A Boca le sirvió, y sumó, el empate. No el punto. En River fue todo resta. El corolario del Superclásico que volvió al fútbol argentino fue paradójico. El equipo que fue más, fue el que se llevó menos. Contradicciones y vaivenes, de todas formas, que son propios de dos equipos cargados de irregularidades, sin estructuras ni funcionamientos sólidos, algo que resulta más grave,-otra paradoja-, en el Boca que se llevó más del Monumental, porque se trata de un plantel que ya estaba en la categoría y que, en buena parte, venía de una final de Copa Libertadores y el protagonismo en los torneos locales anteriores.
Lo cierto es que esta vez los errores, por momentos horrores, le ganaron a los miedos y la mediocridad.
River se soltó de sus ataduras tácticas a partir de la confianza que le dio la temprana ventaja parcial, producto de un error de diagnóstico imperdonable para la contención de Rodrigo Mora de parte de la retaguardia boquense y de la posterior falla de Agustín Orión en el tiro libre inteligentemente ejecutado por Leonardo Ponzio.
En efecto, todos sabíamos que Mora le iba a caer con su habilidad y velocidad sobre Albín y Schiavi, y a las espaldas desguarnecidas de Chávez y Somoza, en la controversial formación decidida por Julio Falcioni en Boca. Por ahí llegó nomás la falta de Albín para el tiro libre de la apertura del marcador, por dónde también tendría que haber estado Cristian Chávez, tan desordenado para retroceder como para atacar.

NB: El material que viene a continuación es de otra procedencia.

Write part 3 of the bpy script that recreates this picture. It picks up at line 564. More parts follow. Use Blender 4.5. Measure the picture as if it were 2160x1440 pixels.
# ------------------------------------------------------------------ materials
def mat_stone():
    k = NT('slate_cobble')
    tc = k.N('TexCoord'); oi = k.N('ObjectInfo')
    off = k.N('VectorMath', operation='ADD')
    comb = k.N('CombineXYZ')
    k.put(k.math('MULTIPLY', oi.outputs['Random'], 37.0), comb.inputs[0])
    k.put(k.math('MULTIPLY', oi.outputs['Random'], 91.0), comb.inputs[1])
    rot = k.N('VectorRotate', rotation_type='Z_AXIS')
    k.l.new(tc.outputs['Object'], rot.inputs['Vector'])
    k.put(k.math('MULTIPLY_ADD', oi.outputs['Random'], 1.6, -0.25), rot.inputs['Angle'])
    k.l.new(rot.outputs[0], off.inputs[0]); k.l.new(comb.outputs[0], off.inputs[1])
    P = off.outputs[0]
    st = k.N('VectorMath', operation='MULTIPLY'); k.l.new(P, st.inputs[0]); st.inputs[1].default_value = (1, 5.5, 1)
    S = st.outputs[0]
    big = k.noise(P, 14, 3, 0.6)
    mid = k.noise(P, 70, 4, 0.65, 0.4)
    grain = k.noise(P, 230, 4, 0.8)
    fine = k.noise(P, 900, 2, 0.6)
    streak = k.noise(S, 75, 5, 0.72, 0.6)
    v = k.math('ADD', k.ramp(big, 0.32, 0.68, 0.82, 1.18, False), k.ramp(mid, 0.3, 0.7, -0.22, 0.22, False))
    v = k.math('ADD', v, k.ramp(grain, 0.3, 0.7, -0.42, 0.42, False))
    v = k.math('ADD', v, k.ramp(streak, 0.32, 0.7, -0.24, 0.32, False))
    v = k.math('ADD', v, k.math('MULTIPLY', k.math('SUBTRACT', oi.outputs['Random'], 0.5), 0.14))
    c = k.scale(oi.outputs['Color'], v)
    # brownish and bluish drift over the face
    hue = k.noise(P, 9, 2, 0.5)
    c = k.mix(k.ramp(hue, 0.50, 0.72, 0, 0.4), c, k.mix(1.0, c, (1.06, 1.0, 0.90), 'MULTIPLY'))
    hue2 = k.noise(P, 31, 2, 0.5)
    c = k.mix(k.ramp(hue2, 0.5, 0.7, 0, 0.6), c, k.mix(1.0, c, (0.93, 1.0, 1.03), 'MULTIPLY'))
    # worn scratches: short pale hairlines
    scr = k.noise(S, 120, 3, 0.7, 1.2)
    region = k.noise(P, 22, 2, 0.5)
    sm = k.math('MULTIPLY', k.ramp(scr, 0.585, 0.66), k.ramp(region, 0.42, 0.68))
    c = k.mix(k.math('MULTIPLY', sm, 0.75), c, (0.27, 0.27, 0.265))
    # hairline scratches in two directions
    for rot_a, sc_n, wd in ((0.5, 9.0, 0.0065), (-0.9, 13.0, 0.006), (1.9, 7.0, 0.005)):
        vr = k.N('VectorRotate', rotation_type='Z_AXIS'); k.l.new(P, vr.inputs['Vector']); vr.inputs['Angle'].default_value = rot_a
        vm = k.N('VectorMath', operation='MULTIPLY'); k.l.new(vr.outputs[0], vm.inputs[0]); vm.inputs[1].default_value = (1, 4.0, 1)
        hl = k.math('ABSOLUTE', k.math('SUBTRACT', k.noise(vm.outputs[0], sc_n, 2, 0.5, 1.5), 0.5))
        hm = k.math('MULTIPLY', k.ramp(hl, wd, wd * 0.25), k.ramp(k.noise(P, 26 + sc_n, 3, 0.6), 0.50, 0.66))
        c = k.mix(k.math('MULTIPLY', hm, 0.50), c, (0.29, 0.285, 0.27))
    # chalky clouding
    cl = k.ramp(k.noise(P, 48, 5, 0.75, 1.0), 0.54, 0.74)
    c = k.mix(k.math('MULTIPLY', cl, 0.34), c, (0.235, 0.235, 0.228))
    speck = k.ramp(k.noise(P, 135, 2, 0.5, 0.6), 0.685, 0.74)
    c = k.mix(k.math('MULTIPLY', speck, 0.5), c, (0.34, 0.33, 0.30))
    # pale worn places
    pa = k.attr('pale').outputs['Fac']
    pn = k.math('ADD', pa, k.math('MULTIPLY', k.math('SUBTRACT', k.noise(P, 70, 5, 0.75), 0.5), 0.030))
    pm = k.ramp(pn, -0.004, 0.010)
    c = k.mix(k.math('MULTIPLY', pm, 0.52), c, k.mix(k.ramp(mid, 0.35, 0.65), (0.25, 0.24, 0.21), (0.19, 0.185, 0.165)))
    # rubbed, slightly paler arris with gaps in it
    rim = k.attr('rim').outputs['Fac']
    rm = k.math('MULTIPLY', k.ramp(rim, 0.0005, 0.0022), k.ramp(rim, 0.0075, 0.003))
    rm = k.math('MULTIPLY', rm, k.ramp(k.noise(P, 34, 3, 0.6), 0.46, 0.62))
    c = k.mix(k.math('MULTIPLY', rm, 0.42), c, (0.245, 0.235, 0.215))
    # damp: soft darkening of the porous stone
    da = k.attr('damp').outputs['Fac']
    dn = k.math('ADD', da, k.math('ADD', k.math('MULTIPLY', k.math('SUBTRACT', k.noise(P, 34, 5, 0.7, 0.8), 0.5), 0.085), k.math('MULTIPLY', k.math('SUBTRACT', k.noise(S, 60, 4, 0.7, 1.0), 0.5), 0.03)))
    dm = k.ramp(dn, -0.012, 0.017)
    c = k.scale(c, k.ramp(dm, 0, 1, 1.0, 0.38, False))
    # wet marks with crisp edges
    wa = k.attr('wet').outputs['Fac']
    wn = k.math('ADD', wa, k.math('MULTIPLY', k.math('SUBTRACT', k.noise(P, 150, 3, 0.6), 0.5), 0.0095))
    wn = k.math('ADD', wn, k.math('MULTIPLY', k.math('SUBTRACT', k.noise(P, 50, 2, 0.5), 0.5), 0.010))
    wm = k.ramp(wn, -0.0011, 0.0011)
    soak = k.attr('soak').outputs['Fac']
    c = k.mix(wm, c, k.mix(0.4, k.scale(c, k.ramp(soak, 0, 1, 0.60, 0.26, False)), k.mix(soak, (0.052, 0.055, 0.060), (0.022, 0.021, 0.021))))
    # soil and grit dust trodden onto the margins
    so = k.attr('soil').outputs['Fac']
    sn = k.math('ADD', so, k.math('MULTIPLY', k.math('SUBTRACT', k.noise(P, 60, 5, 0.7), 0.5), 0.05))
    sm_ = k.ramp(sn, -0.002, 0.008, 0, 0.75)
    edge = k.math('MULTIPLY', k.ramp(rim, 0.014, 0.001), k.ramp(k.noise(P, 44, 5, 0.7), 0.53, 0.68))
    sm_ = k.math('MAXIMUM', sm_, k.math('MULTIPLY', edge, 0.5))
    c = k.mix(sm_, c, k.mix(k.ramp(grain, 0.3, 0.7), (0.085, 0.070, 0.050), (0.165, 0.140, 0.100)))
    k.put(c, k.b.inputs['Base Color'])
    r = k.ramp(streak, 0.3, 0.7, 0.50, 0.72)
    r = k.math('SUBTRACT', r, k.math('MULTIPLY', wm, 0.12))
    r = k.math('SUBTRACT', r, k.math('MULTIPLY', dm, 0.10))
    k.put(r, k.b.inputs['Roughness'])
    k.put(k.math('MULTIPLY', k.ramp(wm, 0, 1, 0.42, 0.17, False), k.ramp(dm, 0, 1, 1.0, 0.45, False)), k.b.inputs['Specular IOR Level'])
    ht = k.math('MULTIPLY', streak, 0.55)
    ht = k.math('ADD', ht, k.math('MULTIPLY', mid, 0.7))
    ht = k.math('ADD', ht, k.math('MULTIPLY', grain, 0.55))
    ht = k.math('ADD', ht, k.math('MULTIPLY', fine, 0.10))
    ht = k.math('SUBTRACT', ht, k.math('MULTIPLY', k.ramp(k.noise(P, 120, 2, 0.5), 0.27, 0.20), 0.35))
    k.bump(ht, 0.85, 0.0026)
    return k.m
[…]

Desde ese tanto tempranero la autoestima y la “otra” categoría de un par de jugadores de River (la conducción y el despliegue de Leonardo Ponzio,- hoy “el Pirlo argentino”-, el desequilibrio de Mora y algunos toques sutiles de Trezeguet) le ganaron a la rigidez y amarretismo de su esquema. Así el equipo de Nuñez construyó un buen primer tiempo a lo que contribuyó sobremanera la falta de concepto futbolístico de Boca, la endeblez de todas sus líneas. Tan malo fue lo de Boca que hasta dejó el espejismo de que el de Almeyda pareciera un buen equipo.
Pero sus propios errores y horrores también lo llevaron a cambiar a Boca, a salir de su rigidez. Y a desnudar, a su vez, las carencias del propio River. Ya jugado en la derrota Boca apeló al delantero por afuera, Lautaro Acosta, y al enganche postergado, Leandro Paredes. El atacante abrió la cancha, y las grietas de los cuatro centrales de River, tanto que provocó el penal que cometió uno de ellos y que inauguró la reacción. Y Paredes acercó algo tan simple como pasarle la pelota al compañero. De él salieron el par de jugadas, ¡solo un par!-esas limosnas futboleras que anda mendigando Eduardo Galeano por el mundo-, en las que los de azul y amarillo le dieron la pelota a los de azul y amarillo. Y en la última de esas acciones llegó el gol de la igualdad, con toda la paciencia de Paredes para ver y armar la jugada, y la buena participación del propio Acosta, de Silva para bajar la pelota y del marplatense Walter Erviti para definir a la carrera.
La reacción y el empate de 0 a 2 a 2 a 2 no solo se explica por las virtudes, escasas pero valiosas, expuestas por estos futbolistas, en medio de un funcionamiento paupérrimo del Boca-equipo. Las razones también hay que encontrarlas en lo psicológico. Cuando River estaba más para el 3 a 0, se encontró con el 1-2 y desde allí, de repente, automáticamente, el Monumental se transformó en una postal estática y muda. Vivió tantas penurias el hincha de River en los últimos tiempos que tampoco pudo evitar el síndrome del silencio atroz, el miedo a la vergüenza que se transmite ya desde la cancha, de la propia formación puesta por el entrenador. Temores que se retroalimentaron de afuera hacia adentro y viceversa y que recrudecieron en cada centro de Boca hasta que llegó el del empate agónico.
Más allá de esa última sonrisa de Boca, de la nueva amargura de River, a los dos les cabe la frase que acuñó el hombre que justamente nos libró de ataduras como país para salir (hacia) adelante y a quien se homenajeó en todo el país el último sábado: Cambio es el nombre del futuro.